Problem description
Quote verbatim the span of lines that begins the listing below and closes with the line containing "S.view_settings.exposure = 2.5;".
-------- Provided material
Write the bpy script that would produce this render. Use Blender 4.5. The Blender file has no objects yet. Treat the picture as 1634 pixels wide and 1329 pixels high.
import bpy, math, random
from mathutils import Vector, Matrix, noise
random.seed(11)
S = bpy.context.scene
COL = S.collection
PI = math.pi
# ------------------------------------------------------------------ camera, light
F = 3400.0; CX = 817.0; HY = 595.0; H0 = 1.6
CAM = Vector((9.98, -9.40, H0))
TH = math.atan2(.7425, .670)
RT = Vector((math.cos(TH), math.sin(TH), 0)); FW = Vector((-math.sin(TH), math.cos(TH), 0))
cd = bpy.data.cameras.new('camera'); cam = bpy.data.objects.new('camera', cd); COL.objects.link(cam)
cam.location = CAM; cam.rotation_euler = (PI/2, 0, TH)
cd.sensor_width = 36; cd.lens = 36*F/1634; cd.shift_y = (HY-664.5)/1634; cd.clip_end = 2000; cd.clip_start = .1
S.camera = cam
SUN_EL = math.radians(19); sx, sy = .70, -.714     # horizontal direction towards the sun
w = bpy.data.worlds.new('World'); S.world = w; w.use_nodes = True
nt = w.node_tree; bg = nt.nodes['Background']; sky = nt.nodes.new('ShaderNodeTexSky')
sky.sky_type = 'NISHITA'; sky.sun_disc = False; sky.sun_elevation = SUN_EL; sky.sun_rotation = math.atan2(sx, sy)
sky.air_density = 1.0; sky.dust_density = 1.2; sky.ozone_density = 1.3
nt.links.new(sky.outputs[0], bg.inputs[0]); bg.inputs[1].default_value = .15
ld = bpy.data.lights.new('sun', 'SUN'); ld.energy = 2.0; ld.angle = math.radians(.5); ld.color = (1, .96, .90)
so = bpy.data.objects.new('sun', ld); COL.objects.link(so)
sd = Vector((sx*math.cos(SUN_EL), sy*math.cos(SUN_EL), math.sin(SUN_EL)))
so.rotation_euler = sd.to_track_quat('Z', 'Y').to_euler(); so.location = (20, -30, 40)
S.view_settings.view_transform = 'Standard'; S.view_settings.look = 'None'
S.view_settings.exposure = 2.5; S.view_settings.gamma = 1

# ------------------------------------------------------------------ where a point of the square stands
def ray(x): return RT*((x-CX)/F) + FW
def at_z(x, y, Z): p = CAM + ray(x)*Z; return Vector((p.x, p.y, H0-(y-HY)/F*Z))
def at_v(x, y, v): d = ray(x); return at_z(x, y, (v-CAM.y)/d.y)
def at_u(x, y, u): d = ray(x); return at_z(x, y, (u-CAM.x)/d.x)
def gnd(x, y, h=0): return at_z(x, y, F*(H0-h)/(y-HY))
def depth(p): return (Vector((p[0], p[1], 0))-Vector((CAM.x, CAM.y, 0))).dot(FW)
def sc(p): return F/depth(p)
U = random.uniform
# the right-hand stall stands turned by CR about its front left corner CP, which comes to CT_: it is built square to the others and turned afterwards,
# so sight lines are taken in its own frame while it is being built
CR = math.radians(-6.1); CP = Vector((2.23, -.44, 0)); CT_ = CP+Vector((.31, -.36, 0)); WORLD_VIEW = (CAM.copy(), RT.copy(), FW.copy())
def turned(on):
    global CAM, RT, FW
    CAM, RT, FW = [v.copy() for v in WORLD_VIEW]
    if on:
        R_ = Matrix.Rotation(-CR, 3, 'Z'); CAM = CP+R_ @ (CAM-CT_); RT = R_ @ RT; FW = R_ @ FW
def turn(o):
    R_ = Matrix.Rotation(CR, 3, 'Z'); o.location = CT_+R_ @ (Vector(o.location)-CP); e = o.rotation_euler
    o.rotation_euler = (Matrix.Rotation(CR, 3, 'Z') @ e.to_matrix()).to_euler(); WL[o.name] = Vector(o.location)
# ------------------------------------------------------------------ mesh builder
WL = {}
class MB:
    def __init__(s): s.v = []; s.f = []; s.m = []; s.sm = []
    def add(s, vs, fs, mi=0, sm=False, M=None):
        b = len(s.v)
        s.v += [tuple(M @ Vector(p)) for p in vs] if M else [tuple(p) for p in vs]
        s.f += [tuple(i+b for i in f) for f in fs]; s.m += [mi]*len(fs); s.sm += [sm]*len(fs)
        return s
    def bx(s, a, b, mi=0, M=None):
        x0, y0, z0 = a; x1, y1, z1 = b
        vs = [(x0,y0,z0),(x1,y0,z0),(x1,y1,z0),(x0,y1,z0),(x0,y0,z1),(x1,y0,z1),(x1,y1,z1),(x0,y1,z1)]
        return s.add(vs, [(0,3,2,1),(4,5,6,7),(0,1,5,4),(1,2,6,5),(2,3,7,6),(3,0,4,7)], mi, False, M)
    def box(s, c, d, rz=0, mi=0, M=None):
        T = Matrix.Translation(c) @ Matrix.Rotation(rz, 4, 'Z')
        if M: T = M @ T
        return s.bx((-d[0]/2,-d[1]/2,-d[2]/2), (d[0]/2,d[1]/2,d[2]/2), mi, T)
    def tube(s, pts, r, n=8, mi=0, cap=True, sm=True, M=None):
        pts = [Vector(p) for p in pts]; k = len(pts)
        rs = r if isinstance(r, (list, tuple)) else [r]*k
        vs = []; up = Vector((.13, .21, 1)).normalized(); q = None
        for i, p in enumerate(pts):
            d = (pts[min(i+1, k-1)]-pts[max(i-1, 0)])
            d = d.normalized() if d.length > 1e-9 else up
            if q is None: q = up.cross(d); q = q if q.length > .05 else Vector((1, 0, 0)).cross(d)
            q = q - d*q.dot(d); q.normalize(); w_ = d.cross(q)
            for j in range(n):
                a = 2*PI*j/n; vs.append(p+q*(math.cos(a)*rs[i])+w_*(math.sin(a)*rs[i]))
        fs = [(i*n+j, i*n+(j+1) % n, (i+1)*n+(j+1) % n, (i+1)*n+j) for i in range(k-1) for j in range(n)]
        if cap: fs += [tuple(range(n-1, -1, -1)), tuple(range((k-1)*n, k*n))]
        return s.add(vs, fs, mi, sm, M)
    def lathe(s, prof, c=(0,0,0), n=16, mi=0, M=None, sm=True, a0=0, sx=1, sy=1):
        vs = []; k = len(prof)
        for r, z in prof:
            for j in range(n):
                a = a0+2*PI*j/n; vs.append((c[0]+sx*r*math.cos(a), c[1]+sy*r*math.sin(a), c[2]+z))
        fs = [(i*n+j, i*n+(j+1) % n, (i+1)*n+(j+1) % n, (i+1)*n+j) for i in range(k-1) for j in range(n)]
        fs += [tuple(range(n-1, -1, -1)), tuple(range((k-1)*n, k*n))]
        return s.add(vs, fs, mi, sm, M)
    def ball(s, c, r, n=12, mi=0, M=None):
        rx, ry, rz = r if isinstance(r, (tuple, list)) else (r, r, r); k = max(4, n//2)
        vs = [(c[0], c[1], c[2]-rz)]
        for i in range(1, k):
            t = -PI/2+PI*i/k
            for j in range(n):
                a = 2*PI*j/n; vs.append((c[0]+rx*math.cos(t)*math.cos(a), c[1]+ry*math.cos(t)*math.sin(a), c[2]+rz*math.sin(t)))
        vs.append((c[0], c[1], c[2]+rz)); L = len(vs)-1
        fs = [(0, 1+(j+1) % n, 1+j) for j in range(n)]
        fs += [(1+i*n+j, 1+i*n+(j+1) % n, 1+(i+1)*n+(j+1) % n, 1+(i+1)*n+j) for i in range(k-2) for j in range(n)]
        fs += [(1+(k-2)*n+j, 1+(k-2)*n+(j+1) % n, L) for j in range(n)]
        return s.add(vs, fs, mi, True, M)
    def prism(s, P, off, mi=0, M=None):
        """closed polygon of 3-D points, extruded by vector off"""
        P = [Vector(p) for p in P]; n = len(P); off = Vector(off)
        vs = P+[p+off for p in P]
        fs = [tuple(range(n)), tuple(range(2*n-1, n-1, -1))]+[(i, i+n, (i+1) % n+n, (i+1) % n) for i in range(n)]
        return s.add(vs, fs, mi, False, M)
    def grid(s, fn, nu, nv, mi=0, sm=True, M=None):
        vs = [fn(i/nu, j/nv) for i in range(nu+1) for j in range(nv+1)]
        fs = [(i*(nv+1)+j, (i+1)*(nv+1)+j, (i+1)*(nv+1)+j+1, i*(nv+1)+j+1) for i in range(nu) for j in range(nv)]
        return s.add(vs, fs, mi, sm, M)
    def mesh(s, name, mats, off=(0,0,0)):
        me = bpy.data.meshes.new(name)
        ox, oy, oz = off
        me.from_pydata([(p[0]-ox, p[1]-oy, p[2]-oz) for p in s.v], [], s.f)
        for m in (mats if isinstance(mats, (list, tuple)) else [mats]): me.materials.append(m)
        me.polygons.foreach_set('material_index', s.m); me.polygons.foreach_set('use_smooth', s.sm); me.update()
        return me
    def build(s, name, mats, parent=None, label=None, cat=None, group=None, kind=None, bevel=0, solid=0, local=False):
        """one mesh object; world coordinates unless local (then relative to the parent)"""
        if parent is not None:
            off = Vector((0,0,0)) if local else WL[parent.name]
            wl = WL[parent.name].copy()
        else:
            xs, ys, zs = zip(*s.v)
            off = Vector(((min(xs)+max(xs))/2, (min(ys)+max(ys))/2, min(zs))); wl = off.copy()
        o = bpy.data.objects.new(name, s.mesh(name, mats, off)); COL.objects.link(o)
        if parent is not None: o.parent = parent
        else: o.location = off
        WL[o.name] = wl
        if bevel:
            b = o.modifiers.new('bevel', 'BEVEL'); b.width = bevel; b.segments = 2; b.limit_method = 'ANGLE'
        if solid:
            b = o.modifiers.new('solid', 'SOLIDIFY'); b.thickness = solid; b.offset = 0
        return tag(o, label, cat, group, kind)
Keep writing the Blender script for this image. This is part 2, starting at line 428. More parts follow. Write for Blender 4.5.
----------------
Answer in full
Write the bpy script that would produce this render. Use Blender 4.5. The Blender file has no objects yet. Treat the picture as 1634 pixels wide and 1329 pixels high.
import bpy, math, random
from mathutils import Vector, Matrix, noise
random.seed(11)
S = bpy.context.scene
COL = S.collection
PI = math.pi
# ------------------------------------------------------------------ camera, light
F = 3400.0; CX = 817.0; HY = 595.0; H0 = 1.6
CAM = Vector((9.98, -9.40, H0))
TH = math.atan2(.7425, .670)
RT = Vector((math.cos(TH), math.sin(TH), 0)); FW = Vector((-math.sin(TH), math.cos(TH), 0))
cd = bpy.data.cameras.new('camera'); cam = bpy.data.objects.new('camera', cd); COL.objects.link(cam)
cam.location = CAM; cam.rotation_euler = (PI/2, 0, TH)
cd.sensor_width = 36; cd.lens = 36*F/1634; cd.shift_y = (HY-664.5)/1634; cd.clip_end = 2000; cd.clip_start = .1
S.camera = cam
SUN_EL = math.radians(19); sx, sy = .70, -.714     # horizontal direction towards the sun
w = bpy.data.worlds.new('World'); S.world = w; w.use_nodes = True
nt = w.node_tree; bg = nt.nodes['Background']; sky = nt.nodes.new('ShaderNodeTexSky')
sky.sky_type = 'NISHITA'; sky.sun_disc = False; sky.sun_elevation = SUN_EL; sky.sun_rotation = math.atan2(sx, sy)
sky.air_density = 1.0; sky.dust_density = 1.2; sky.ozone_density = 1.3
nt.links.new(sky.outputs[0], bg.inputs[0]); bg.inputs[1].default_value = .15
ld = bpy.data.lights.new('sun', 'SUN'); ld.energy = 2.0; ld.angle = math.radians(.5); ld.color = (1, .96, .90)
so = bpy.data.objects.new('sun', ld); COL.objects.link(so)
sd = Vector((sx*math.cos(SUN_EL), sy*math.cos(SUN_EL), math.sin(SUN_EL)))
so.rotation_euler = sd.to_track_quat('Z', 'Y').to_euler(); so.location = (20, -30, 40)
S.view_settings.view_transform = 'Standard'; S.view_settings.look = 'None'
S.view_settings.exposure = 2.5; S.view_settings.gamma = 1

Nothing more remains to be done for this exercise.